As world financial markets reopened after the attempted assassination of Donald Trump, one thing was clear: The Trump trade is gaining momentum.
The series of wagers — based on anticipation that the Republican’s return to the White House would usher in tax cuts, higher tariffs and looser regulations — had already been gaining ground since President Joe Biden’s poor performance in last month’s debate imperiled his re-election campaign.
But the trades took deeper hold, with Trump galvanizing supporters and drawing sympathy by exhibiting defiant resilience after being shot in the ear on stage at a Pennsylvania rally.
Treasuries fell as trading kicked off on Monday, with long-dated bonds leading losses on bets Trump’s fiscal and trade policies will spur growth. The yield on 30-year bonds rose above two-year equivalents for the first time since January, steepening the curve.
The dollar edged higher against most peers, Bitcoin jumped above $60,000 while futures on the S&P 500 Index for September climbed 0.4%.
“For us, the news does reinforce that Trump’s the frontrunner,” said Mark McCormick, global head of foreign-exchange and emerging-market strategy at Toronto Dominion Bank. “We remain US dollar bulls for the second half and early 2025.”
To be sure, there’s still plenty of room for surprises with almost four months to go in the US election campaign. The emergence of political violence may deepen concern about instability in the US and push investors into haven assets, potentially overshadowing some of the market positioning that has already taken place in the run-up to the election.
Moreover, some investors may want to book early gains or be wary of getting deeper into an already crowded position.
“Political risk is binary and hard to hedge, and uncertainty was high as it is with the close nature of the race,” said Priya Misra, a portfolio manager at JPMorgan Investment Management.

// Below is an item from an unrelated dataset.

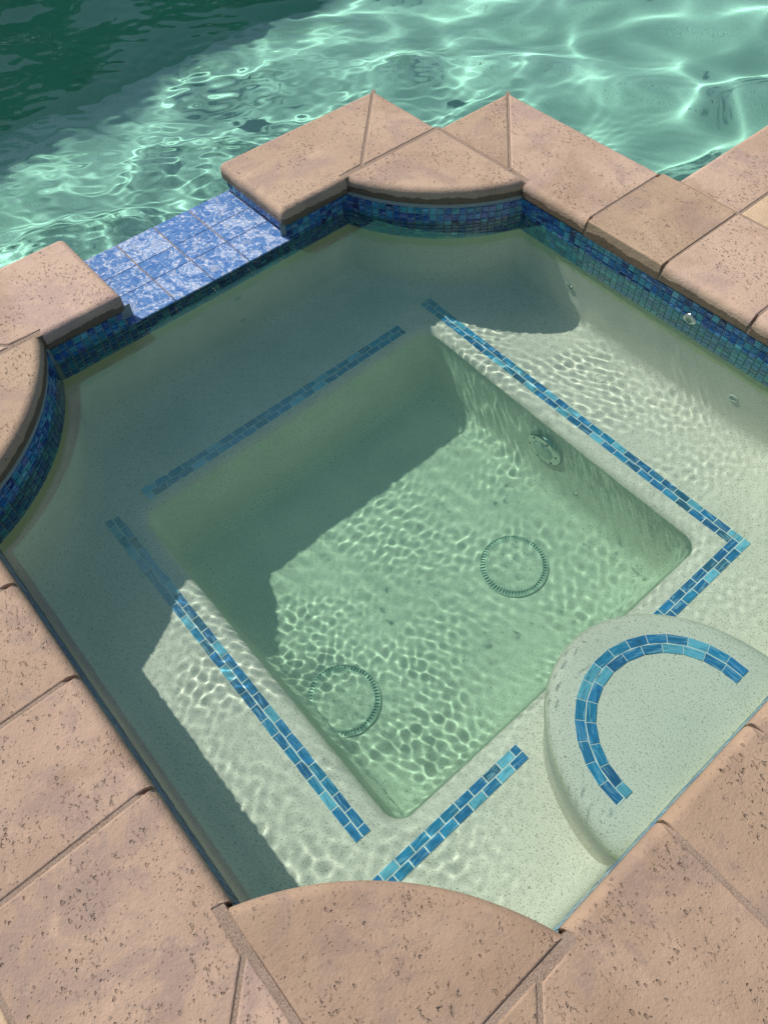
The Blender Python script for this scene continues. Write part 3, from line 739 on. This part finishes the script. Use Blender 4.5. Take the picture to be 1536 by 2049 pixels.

“This adds to volatility. I think it further increases the chance of a Republican sweep,” she said, adding that “could put steepening pressure on the curve.”
While traders generally don’t expect Trump’s assassination attempt to derail the stock-market trajectory in the long run, a pick-up in near-term price swings is likely. The market has already been contending with speculation that valuations have become too stretched, given the boom in artificial-intelligence stocks and the risks posed by elevated interest rates and political uncertainty.
But investors have also been anticipating that bank, health-care and oil-industry stocks would benefit from a Trump victory.
“The attack will boost volatility,” said David Mazza, CEO at Roundhill Investments, predicting investors could seek temporary safety in defensive stocks like mega-cap companies. He said it “also adds support for stocks that do well in a steepening yield curve, especially financials.”
The reaction echoes what was seen after the first presidential debate in late June, when Biden’s weak performance was seen as fueling Trump’s election odds.
While bond traders have been pricing in at least two interest-rate reductions in 2024, a major boost in Trump’s election odds could push the Federal Reserve toward staying on hold for longer, according to Michael Purves, CEO and founder of Tallbacken Capital Advisors.
“Trump’s stated policies are — at least now — more inflationary than Biden’s,” he wrote, “and we think the Fed will want to accumulate as much dry powder as possible.”